EXERCISE DETAILS ▸ Retype the opening lines of the data exactly, stopping after the line that contains "PI = math.pi". Skip every picture.

DATASET EXCERPT ▸

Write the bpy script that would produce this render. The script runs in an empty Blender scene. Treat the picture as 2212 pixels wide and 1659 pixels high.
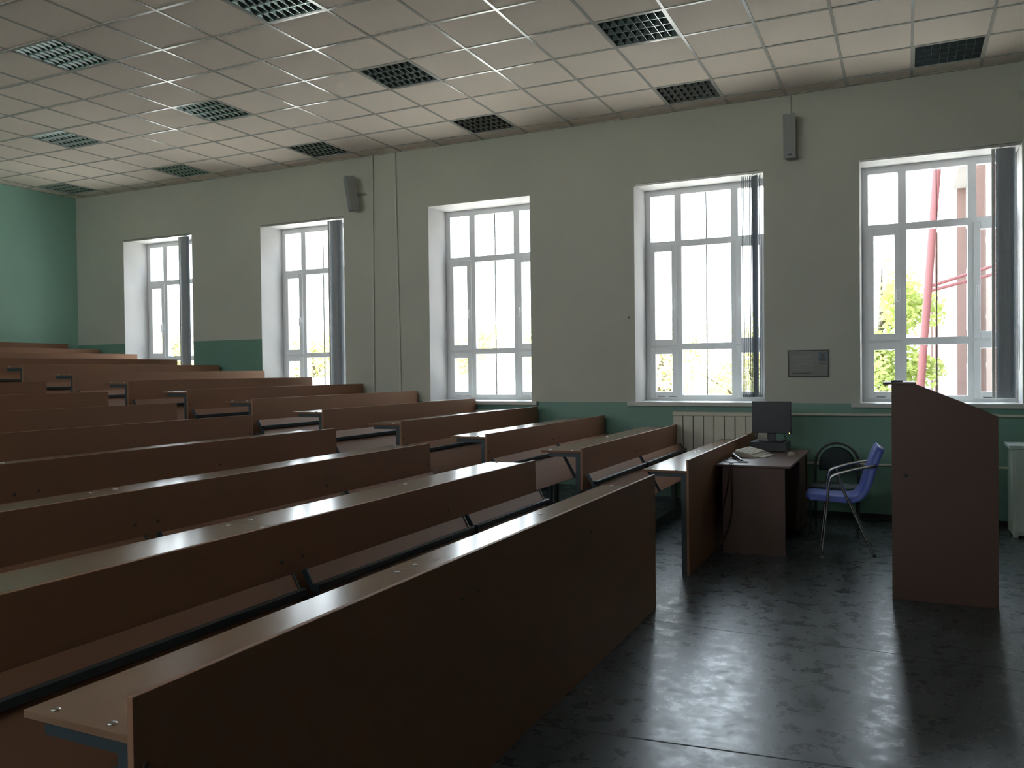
import bpy, math, random
from mathutils import Vector, Matrix
random.seed(7)
C = bpy.context.scene.collection
PI = math.pi

# ------------------------------------------------------------------ helpers
class MB:
    """collects shapes into one mesh"""
    def __init__(self):
        self.v = []; self.f = []; self.sm = []
    def add(self, vs, fs, smooth=False):
        n = len(self.v)
        self.v += [tuple(p) for p in vs]
        for f in fs:
            self.f.append(tuple(i + n for i in f)); self.sm.append(smooth)
        return self
    def box(self, x0, x1, y0, y1, z0, z1):
        vs = [(x, y, z) for x in (x0, x1) for y in (y0, y1) for z in (z0, z1)]
        return self.add(vs, [(0, 1, 3, 2), (4, 6, 7, 5), (0, 4, 5, 1), (2, 3, 7, 6), (0, 2, 6, 4), (1, 5, 7, 3)])
    def obox(self, c, size, rot=None):
        hx, hy, hz = size[0] / 2, size[1] / 2, size[2] / 2
        r = rot or Matrix.Identity(3)
        vs = [Vector(c) + r @ Vector((x, y, z)) for x in (-hx, hx) for y in (-hy, hy) for z in (-hz, hz)]
        return self.add(vs, [(0, 1, 3, 2), (4, 6, 7, 5), (0, 4, 5, 1), (2, 3, 7, 6), (0, 2, 6, 4), (1, 5, 7, 3)])
    def prism(self, poly, fn, a, b):
        """poly: 2d points; fn(u, w, t) -> 3d; extruded t from a to b"""
        n = len(poly)
        vs = [fn(u, w, a) for u, w in poly] + [fn(u, w, b) for u, w in poly]
        fs = [tuple(range(n))[::-1], tuple(range(n, 2 * n))]
        fs += [(i, (i + 1) % n, n + (i + 1) % n, n + i) for i in range(n)]
        return self.add(vs, fs)
    def tube(self, pts, r, n=10, closed=False):
        P = [Vector(p) for p in pts]; m = len(P)
        rr = r if isinstance(r, (list, tuple)) else [r] * m
        vs = []; up = None
        for i, p in enumerate(P):
            if closed: t = P[(i + 1) % m] - P[i - 1]
            else: t = P[min(i + 1, m - 1)] - P[max(i - 1, 0)]
            t.normalize()
            if up is None:
                up = t.orthogonal().normalized()
            else:
                up = (up - t * up.dot(t))
                up = up.normalized() if up.length > 1e-6 else t.orthogonal().normalized()
            s = t.cross(up)
            for k in range(n):
                a = 2 * PI * k / n
                vs.append(p + (up * math.cos(a) + s * math.sin(a)) * rr[i])
        fs = []
        for i in range(m if closed else m - 1):
            j = (i + 1) % m
            for k in range(n):
                fs.append((i * n + k, i * n + (k + 1) % n, j * n + (k + 1) % n, j * n + k))
        self.add(vs, fs, True)
        if not closed:
            self.add(vs[:n], [tuple(range(n))[::-1]]); self.add(vs[-n:], [tuple(range(n))])
        return self
    def lathe(self, prof, o=(0, 0, 0), axis=(0, 0, 1), n=20):
        """prof: (radius, height) list along axis"""
        ax = Vector(axis).normalized(); u = ax.orthogonal().normalized(); w = ax.cross(u)
        vs = []
        for r, h in prof:
            for k in range(n):
                a = 2 * PI * k / n
                vs.append(Vector(o) + ax * h + (u * math.cos(a) + w * math.sin(a)) * r)
        fs = []
        for i in range(len(prof) - 1):
            for k in range(n):
                fs.append((i * n + k, i * n + (k + 1) % n, (i + 1) * n + (k + 1) % n, (i + 1) * n + k))
        self.add(vs, fs, True)
        self.add(vs[:n], [tuple(range(n))[::-1]]); self.add(vs[-n:], [tuple(range(n))])
        return self
    def grid(self, rows, smooth=True):
        n = len(rows[0]); vs = [p for r in rows for p in r]
        fs = [(i * n + k, i * n + k + 1, (i + 1) * n + k + 1, (i + 1) * n + k) for i in range(len(rows) - 1) for k in range(n - 1)]
        return self.add(vs, fs, smooth)
    def build(self, name, mat, parent=None, bevel=0, loc=None):
        me = bpy.data.meshes.new(name)
        me.from_pydata(self.v, [], self.f)
        me.polygons.foreach_set('use_smooth', self.sm)
        me.validate(); me.update()
        o = bpy.data.objects.new(name, me); C.objects.link(o)
        if mat: me.materials.append(mat)
        if parent: o.parent = parent
        if loc: o.location = loc
        if bevel:
            b = o.modifiers.new('bevel', 'BEVEL'); b.width = bevel; b.segments = 2; b.limit_method = 'ANGLE'
        return o

def tag(o, label, cat, group=None):
    o['label'] = label; o['category'] = cat
    if group: o['group'] = group
    return o
def thing(name, label, cat, loc=(0, 0, 0), rz=0, group=None):
    o = bpy.data.objects.new(name, None); C.objects.link(o)
    o.empty_display_size = .05
    o.location = loc; o.rotation_euler = (0, 0, rz)
    return tag(o, label, cat, group)
def struct(o):
    o['kind'] = 'structure'; return o
def copy_tree(o, parent=None):
    c = o.copy(); C.objects.link(c); c.parent = parent
    for ch in o.children: copy_tree(ch, c)
    return c
def smooth_path(pts, k=8):
    """Catmull-Rom through pts"""
    P = [Vector(p) for p in pts]; out = []
    for i in range(len(P) - 1):
        p0 = P[max(i - 1, 0)]; p1 = P[i]; p2 = P[i + 1]; p3 = P[min(i + 2, len(P) - 1)]
        for s in range(k):
            t = s / k
            out.append(.5 * ((2 * p1) + (p2 - p0) * t + (2 * p0 - 5 * p1 + 4 * p2 - p3) * t * t + (3 * p1 - p0 - 3 * p2 + p3) * t ** 3))
    out.append(P[-1]); return out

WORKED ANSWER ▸
Write the bpy script that would produce this render. The script runs in an empty Blender scene. Treat the picture as 2212 pixels wide and 1659 pixels high.
import bpy, math, random
from mathutils import Vector, Matrix
random.seed(7)
C = bpy.context.scene.collection
PI = math.pi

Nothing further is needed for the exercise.